Authenticity has been theorised in a variety of overlapping ways in previous literature. In this thesis theories of authenticity are synthesised and categorised overall as theories of personal, nominal (material) and expressive authenticity, and processes of experiencing, judging, negotiating and presenting authenticity. Consumption-based authenticity has been theorised as experienced in individual activities and negotiated in social contexts. At the same time the presentation of authenticity is of growing interest in the context of online user-generated content (UGC). UGC on blogs and YouTube has grown exponentially in recent years, attracting significant audiences and consequently attracting managerial attention.
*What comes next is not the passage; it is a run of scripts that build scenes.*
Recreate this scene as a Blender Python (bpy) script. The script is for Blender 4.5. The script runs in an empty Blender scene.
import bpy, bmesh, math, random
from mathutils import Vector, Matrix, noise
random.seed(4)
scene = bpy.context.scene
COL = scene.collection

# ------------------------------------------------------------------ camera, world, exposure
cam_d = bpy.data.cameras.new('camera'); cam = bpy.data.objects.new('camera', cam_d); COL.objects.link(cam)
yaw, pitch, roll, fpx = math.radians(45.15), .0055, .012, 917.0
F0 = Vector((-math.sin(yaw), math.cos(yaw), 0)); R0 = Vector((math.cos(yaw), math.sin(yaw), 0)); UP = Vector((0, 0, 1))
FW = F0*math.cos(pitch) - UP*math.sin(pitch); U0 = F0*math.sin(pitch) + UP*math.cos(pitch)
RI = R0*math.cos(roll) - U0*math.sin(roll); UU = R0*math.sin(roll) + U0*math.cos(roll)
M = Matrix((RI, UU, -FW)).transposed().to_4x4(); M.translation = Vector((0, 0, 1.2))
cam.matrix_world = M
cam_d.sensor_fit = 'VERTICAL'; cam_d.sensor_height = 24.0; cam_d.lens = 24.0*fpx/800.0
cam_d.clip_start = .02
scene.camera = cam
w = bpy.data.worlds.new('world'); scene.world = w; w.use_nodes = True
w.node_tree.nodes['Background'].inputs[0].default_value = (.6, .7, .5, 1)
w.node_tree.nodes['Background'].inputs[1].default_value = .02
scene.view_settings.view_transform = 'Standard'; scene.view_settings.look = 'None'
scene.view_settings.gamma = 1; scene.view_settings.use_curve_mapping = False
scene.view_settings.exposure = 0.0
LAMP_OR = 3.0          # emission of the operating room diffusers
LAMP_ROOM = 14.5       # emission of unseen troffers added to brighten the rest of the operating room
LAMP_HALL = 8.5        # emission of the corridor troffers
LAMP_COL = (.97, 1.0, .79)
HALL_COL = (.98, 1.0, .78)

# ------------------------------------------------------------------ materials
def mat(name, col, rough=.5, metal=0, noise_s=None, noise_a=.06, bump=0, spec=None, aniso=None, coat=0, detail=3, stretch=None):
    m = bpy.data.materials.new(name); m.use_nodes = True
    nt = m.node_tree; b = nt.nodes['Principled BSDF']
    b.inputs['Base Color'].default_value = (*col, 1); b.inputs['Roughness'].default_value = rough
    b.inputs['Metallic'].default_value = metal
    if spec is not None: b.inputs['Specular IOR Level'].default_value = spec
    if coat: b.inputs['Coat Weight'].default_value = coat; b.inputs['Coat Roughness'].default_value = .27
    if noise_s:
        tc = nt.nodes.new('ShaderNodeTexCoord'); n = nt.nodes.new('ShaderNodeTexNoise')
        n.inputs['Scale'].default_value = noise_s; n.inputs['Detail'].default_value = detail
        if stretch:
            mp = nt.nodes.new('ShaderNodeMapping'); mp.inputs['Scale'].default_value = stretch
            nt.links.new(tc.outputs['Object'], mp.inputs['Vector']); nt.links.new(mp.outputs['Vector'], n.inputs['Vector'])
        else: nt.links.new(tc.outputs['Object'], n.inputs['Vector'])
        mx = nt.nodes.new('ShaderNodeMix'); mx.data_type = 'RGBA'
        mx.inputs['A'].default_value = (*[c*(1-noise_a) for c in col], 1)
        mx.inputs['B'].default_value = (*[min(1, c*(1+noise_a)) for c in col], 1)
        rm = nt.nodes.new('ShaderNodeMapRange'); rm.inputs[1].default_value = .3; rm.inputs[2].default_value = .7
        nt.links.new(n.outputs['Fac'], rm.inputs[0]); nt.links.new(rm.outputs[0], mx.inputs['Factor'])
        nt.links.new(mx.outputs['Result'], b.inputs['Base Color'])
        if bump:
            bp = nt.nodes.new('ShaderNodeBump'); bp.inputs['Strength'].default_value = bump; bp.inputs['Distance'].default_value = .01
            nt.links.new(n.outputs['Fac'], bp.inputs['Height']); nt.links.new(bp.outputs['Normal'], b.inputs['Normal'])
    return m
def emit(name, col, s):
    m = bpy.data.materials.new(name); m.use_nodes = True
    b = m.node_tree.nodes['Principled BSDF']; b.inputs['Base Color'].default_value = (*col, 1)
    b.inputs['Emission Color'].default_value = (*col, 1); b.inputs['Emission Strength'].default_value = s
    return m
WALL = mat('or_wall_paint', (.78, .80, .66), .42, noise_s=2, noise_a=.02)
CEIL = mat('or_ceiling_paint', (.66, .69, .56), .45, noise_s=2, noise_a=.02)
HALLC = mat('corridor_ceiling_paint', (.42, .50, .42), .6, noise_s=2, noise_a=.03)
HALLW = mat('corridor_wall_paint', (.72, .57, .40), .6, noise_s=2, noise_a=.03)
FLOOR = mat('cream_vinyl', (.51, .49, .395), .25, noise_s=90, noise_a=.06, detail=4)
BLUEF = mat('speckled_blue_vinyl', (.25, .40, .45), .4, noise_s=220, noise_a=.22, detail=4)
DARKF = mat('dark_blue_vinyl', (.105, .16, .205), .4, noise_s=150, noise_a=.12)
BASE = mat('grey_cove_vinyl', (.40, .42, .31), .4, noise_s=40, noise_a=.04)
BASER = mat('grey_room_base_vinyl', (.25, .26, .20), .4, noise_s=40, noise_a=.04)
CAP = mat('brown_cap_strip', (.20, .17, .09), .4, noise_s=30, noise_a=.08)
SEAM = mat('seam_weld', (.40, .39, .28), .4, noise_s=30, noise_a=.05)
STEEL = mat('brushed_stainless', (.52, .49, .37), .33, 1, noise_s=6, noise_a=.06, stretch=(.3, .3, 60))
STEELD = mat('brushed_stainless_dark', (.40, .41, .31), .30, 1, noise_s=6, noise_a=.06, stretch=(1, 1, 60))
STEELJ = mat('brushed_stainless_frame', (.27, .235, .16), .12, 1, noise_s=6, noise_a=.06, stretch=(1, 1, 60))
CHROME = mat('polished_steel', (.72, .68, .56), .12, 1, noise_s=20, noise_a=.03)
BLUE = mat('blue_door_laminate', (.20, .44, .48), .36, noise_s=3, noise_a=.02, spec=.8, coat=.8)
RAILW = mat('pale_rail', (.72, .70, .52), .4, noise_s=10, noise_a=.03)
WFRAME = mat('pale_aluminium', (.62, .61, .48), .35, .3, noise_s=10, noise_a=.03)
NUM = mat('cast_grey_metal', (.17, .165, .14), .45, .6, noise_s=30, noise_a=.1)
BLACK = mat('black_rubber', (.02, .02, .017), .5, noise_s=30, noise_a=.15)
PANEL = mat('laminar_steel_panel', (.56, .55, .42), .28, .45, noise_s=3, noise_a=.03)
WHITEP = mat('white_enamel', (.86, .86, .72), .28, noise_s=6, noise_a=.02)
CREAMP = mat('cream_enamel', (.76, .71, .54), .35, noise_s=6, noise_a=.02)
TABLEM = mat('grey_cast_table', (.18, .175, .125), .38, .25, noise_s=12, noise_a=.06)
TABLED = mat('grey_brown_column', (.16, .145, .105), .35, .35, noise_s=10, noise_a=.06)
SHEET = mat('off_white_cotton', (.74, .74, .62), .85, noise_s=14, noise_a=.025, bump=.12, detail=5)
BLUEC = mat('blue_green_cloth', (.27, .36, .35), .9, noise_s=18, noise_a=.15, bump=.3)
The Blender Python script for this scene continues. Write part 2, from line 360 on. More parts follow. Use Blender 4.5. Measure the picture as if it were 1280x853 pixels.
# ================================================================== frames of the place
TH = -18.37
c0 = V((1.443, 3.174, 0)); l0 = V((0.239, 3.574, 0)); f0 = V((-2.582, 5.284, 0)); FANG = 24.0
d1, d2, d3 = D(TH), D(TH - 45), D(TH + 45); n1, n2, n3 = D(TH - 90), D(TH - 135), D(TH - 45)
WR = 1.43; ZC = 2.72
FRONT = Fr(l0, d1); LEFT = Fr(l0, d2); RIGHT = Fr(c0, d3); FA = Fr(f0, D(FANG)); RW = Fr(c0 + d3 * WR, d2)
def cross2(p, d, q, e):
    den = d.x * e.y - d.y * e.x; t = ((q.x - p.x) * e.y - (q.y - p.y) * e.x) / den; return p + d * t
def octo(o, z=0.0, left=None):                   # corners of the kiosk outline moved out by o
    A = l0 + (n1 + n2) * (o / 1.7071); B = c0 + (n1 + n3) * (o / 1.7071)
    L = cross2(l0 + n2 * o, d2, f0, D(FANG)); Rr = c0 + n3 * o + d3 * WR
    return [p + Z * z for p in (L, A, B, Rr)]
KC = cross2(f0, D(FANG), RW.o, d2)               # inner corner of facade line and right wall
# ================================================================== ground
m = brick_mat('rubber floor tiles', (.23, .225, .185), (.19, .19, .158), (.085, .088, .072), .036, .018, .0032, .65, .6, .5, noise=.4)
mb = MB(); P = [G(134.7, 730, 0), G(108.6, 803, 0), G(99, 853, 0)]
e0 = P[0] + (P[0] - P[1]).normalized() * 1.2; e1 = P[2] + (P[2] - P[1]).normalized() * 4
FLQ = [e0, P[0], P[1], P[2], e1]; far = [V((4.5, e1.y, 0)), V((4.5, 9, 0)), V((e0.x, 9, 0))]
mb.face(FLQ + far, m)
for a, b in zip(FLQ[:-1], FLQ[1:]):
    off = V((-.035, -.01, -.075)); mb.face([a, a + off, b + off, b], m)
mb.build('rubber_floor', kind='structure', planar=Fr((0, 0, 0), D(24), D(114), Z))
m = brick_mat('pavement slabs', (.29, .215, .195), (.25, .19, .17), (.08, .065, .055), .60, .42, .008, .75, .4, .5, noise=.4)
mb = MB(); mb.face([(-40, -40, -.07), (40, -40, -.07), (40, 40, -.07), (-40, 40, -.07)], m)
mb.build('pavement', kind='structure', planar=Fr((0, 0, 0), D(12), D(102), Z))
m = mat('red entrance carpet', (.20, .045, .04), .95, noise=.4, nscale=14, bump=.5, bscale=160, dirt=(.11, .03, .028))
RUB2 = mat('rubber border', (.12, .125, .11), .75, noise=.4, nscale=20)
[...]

Practice theories provide an appropriate approach to researching these combined consumption and media practices, and how they involve the presentation of authenticity. Here a practice-based approach is used to explore the UGC practices of beauty bloggers and YouTubers from the Republic of Ireland, as experiences of authenticity, and with respect to how authenticity is judged, negotiated and presented. 23 interviews were conducted with 25 bloggers/YouTubers, and netnographic research conducted over a 24 month period via observation of beauty blogs and YouTuber channels. Online data from 4,916 blog posts and 1,844 YouTube videos was reviewed and analysed. This study contributes to theorising authenticity in general, and to extending theories of consumption-based authenticity and the presentation of authenticity online. The empirical base is extended via an understanding of blogger and YouTuber practices at a micro-level, highlighting the importance of testing products, on the content creator’s own body, as material authenticity, and the processes of developing skills and competences. Social connection is identified by, and among, the bloggers and YouTubers in the study, both online and off, and authenticity is negotiated within this social context via ongoing trade offs in relation to self-presentation, brand relationships, product review and product testing. Practices are key to identity formation and here the bloggers and YouTubers in this study negotiate hybrid identities.